Third Circuit Rejects FCC Appeal Of Media Ownership Decision
Story by Inside Radio
The federal appeals court in Philadelphia has rejected a request for the entire panel to review a decision issued two months ago by a three-judge panel, which blocked several changes to media ownership regulations from remaining on the books. The Federal Communications Commission had sought the review, along with the National Association of Broadcasters and several companies that supported the revisions. They now have the option of filing an appeal with the Supreme Court.
In a brief notice released late Wednesday, the Third Circuit said that the three judges that took part in the original decision didn’t request the rehearing and a majority of judges who sit on the court didn’t vote in favor of a review. “The petitions for rehearing,” it said, “are denied.”
In a 2-1 decision issued in September, the Third Circuit struck down changes adopted by the Commission in November 2017 that, among other things, abolished the newspaper-broadcast and TV-radio cross-ownership bans and relaxed several television ownership restrictions, including allowing the same company to own two of the big network affiliates in a single market. The controversial decision also blocked the launch of an incubator program designed to bring more women and minorities into radio ownership.

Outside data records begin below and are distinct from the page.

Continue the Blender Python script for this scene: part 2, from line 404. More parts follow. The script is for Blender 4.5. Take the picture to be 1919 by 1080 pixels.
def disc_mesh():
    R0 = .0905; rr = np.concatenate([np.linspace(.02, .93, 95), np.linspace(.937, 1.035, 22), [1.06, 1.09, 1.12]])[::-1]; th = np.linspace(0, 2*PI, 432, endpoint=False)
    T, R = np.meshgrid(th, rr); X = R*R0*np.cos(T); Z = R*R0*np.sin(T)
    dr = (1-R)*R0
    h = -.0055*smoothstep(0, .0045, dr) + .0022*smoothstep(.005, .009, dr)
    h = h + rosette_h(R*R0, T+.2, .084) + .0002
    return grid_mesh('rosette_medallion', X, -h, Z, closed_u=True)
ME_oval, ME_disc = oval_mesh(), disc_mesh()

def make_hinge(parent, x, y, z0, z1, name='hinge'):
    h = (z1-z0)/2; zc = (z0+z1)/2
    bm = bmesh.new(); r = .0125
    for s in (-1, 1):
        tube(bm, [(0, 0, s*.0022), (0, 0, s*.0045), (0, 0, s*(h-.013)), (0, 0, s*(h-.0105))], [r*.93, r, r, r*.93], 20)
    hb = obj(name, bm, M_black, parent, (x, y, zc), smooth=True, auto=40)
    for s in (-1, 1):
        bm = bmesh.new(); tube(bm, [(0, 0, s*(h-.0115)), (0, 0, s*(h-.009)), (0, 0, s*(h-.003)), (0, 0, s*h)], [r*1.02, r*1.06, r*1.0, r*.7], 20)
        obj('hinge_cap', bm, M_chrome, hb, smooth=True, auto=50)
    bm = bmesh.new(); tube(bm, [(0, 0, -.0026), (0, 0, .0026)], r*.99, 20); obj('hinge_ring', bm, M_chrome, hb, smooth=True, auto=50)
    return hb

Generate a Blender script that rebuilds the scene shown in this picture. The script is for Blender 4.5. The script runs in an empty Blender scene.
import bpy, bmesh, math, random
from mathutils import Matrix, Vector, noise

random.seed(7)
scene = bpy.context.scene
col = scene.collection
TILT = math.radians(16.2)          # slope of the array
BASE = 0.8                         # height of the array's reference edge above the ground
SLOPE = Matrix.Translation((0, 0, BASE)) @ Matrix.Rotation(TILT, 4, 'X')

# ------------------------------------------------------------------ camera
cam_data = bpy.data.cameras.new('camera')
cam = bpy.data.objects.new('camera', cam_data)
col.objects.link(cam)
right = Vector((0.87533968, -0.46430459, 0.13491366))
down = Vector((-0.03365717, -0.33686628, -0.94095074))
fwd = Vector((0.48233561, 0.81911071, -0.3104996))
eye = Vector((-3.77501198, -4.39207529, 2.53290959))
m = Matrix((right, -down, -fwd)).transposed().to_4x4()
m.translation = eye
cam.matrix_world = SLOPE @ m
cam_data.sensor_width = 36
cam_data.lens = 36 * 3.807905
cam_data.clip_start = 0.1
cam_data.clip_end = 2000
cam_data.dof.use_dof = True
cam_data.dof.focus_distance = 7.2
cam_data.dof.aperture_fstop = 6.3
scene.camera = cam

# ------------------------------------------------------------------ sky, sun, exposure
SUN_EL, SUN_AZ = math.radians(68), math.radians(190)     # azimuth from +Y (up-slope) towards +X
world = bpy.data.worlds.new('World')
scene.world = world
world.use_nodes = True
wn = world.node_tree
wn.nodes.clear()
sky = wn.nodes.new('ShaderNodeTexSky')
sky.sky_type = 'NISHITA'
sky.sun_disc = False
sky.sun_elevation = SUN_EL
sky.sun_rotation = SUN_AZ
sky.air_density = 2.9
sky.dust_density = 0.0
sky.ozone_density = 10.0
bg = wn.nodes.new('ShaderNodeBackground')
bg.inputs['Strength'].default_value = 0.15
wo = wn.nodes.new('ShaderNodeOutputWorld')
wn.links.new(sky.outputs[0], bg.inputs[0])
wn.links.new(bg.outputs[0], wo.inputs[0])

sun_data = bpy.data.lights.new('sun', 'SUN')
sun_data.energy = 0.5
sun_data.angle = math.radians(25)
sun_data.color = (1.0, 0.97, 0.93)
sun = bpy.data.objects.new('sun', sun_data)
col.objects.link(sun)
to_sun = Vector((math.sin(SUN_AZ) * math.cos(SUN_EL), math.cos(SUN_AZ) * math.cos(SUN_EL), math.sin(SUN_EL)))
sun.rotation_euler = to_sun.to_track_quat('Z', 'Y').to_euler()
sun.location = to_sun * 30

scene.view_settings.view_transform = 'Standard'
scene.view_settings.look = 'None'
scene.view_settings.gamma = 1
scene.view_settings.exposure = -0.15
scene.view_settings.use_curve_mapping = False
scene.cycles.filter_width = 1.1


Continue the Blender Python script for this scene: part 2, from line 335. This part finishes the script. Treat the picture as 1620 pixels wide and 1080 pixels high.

The Third Circuit said the FCC’s analysis, which led to the regulatory rollback, was “so insubstantial” that it failed to provide a “reliable foundation” to the court supporting the conclusions. The court told the FCC that it needed to determine what impact the rule changes it proposed would have either through new empirical research or an in-depth theoretical analysis.
The FCC appealed the decision earlier this month, saying the court had overstepped its bounds and the job of regulating radio and television ownership belongs to the agency under federal law. In its petition, the FCC said the court has prevented the agency from fulfilling its legal obligation to conduct a quadrennial review of which media ownership limits are no longer in the public interest. “Through its several remands, the panel has effectively replaced the Commission’s broad-ranging public interest analysis with a narrow inquiry into the effect of the FCC’s rules on female and minority ownership,” the FCC told the court in an 18-page filing. It also argued that the appeals court failed to uphold guidelines created by earlier Supreme Court decisions that said federal agencies don’t need to generate original data or studies before changing a policy.
The appeal effort was joined by the National Association of Broadcasters and five radio and television companies, including Bonneville, Connoisseur Media, Nexstar, News Corp., and Sinclair Broadcast Group. In a joint petition, broadcasters said the court decision was “vastly overbroad and unjustified” since it vacated the FCC’s changes in their entirety, even though the judges said there was only one flaw in the agency analysis focused on minority and female ownership. Broadcasters said that has “nothing to do” with the overall changes, much less the creation of a radio incubator program.
Supreme Court Appeal Possible
The decision not to rehear the case at the appellate level was welcomed by those who had gone to court seeking to block the FCC from relaxing some of its media ownership regulations. Jessica González, an attorney with Free Press, called it a “welcome setback” for broadcast-industry efforts to pave a path to greater media consolidation. “FCC leadership has linked arms with the broadcast lobby to this end, and against any accountability for the shameful lack of ownership diversity in U.S. media,” she said.
The FCC and NAB have not yet indicated whether they intend to take their fight to the Supreme Court. But at the Commission there has been a growing sentiment that it may be needed, especially after repeatedly having its rule changes struck down, regardless of whether passed under a Democrat or Republican administration.
González thinks the FCC and broadcasters shouldn’t bother with a Supreme Court challenge. “The FCC needs to take the hint: Instead of wasting everyone’s time, it must undertake the court’s mandate in earnest,” she said.